Hello,

I followed the instructions to mail to this address to measure the reaction
of an idea before going through the process of creating an RFC,
but I am sorry if this is off topic for this board.

Problem:

I have been looking for a solution to reduce the verbosity of my code and
invoke
data type validation exception automatically at the correct point within
the body of methods.

My research lead me to find that type hinting for scalar values is not
easy, mainly due to the impact it has on the language principles
as well as the effect it would have on backwards compatibility.  Examples
found at:
http://nikic.github.io/2012/03/06/Scalar-type-hinting-is-harder-than-you-think.html

Including the RFC:
https://wiki.php.net/rfc/scalar_type_hinting_with_cast

Other solutions I have attempted to find involved mimicking autoboxing:
https://wiki.php.net/rfc/autoboxing

My solution:

In order to reach the best of all worlds, (principles, backwards
compatibility and portability across different user implementations)
I tried to design* a feature where all of these aspects are left in the
hands of the users.

What I came up with was a new construct which shares the same space as
classes, interfaces and traits, with
the sole purpose of being used as a type hint.

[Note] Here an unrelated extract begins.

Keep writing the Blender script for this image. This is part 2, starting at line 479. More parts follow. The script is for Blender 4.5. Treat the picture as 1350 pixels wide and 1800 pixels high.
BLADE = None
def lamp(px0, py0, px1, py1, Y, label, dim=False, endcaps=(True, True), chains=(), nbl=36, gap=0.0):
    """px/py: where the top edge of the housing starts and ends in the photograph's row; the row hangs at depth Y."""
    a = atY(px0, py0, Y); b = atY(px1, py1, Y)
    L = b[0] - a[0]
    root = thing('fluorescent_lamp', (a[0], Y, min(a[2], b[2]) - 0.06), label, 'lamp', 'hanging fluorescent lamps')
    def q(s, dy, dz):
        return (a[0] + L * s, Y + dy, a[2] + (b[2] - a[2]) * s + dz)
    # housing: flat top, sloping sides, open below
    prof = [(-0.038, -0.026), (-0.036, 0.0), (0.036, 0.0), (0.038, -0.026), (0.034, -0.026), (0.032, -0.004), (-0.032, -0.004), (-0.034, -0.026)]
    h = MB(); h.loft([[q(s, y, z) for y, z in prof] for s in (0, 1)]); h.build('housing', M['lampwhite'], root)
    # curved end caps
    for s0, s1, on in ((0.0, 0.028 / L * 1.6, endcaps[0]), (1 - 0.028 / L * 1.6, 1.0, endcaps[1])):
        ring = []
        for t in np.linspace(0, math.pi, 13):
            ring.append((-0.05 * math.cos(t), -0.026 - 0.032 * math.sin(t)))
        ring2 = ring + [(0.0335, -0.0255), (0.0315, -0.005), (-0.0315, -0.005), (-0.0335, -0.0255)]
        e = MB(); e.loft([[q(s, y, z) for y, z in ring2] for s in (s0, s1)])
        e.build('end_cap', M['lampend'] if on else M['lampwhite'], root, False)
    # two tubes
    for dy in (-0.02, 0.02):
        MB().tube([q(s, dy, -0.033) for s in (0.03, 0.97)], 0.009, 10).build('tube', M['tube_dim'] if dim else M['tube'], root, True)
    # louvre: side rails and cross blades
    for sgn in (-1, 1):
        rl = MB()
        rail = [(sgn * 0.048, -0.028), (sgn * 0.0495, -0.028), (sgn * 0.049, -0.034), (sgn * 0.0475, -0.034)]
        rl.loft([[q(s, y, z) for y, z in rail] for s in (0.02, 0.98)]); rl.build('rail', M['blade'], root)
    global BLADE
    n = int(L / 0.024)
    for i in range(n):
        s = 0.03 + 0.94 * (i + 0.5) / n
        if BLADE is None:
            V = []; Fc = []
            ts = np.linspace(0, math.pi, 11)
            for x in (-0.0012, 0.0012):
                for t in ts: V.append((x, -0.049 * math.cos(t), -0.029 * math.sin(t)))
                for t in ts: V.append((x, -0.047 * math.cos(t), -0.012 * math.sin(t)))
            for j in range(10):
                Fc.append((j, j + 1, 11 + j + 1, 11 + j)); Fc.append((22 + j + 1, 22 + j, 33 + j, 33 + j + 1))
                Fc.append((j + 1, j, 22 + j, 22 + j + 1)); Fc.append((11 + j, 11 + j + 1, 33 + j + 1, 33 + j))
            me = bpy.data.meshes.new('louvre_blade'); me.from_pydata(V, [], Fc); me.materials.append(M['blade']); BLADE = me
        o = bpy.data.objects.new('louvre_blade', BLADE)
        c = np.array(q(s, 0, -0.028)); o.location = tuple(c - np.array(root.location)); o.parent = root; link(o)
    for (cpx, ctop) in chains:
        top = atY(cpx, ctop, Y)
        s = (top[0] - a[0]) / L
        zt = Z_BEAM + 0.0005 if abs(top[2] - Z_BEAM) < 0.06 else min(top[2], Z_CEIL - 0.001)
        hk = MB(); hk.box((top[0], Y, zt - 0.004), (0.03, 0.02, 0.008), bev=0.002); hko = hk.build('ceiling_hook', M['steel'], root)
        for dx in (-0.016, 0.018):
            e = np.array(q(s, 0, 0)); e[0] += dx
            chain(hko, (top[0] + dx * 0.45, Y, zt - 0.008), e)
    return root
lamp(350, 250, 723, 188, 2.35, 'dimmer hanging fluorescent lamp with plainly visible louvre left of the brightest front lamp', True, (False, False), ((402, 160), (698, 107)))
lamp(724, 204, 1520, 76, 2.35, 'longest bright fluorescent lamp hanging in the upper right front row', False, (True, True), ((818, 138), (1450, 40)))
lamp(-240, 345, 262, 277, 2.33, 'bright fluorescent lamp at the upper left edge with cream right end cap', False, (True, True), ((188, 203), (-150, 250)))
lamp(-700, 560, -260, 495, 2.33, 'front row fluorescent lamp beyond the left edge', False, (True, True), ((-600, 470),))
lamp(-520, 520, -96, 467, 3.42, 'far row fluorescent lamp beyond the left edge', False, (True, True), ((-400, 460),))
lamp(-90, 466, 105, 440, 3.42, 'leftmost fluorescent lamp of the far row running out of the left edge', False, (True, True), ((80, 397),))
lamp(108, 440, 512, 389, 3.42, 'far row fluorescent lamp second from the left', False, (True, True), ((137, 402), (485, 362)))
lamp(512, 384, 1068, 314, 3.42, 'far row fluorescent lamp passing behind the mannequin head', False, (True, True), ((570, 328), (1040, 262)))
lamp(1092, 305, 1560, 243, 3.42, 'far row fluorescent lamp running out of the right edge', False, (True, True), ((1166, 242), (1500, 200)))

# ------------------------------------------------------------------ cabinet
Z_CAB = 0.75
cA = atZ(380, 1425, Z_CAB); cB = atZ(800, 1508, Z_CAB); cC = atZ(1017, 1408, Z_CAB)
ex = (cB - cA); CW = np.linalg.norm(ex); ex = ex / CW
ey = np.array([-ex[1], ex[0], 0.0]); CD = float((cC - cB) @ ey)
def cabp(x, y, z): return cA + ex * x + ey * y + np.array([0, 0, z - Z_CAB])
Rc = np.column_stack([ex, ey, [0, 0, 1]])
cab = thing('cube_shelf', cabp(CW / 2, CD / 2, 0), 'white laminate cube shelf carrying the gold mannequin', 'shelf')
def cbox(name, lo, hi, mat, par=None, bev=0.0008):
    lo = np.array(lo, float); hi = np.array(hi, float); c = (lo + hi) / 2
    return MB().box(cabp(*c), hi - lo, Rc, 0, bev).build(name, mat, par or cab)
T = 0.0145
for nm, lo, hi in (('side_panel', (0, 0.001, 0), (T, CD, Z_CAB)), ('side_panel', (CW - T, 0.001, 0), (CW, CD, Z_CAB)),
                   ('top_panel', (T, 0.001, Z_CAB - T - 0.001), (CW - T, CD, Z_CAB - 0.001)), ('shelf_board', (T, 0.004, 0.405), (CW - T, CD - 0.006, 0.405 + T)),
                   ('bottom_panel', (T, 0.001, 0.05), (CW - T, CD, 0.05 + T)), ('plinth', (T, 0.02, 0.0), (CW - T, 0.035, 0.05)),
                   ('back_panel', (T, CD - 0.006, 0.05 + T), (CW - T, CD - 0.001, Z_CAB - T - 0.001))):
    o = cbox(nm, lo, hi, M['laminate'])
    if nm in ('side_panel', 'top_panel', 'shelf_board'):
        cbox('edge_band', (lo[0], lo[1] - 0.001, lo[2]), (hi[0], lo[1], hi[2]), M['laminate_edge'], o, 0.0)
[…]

You would use it as a type hint, however rather than require the argument
to be an instance of the definition, it processes
the value with a user implemented handler, in order to assert the value or
change it.

My concept can be found here:
https://gist.github.com/orolyn/9ff0756b3cb3cdfe454b

Advantages:
- Methods expecting strict values would no longer need to use inline type
checking for scalar types.
- Users could define reusable type checking for almost any type of value.
- Since the definitions would be user defined, there would be no chance of
conflicts with existing classes.

Disadvantages:
- Assertions would have to be static and stateless if you are using a good
dependency injection pattern.
- Users of libraries incorporating custom type hints may become confused as
to what an argument should be if not properly documented.
- Complications with IDE intellisense (primarily with type detection).

I left out performance issues in the disadvantages because I truthfully
don't know what they would be.

The example I provided is simply a concept.  If the theory is desirable,
then the design is completely reworkable.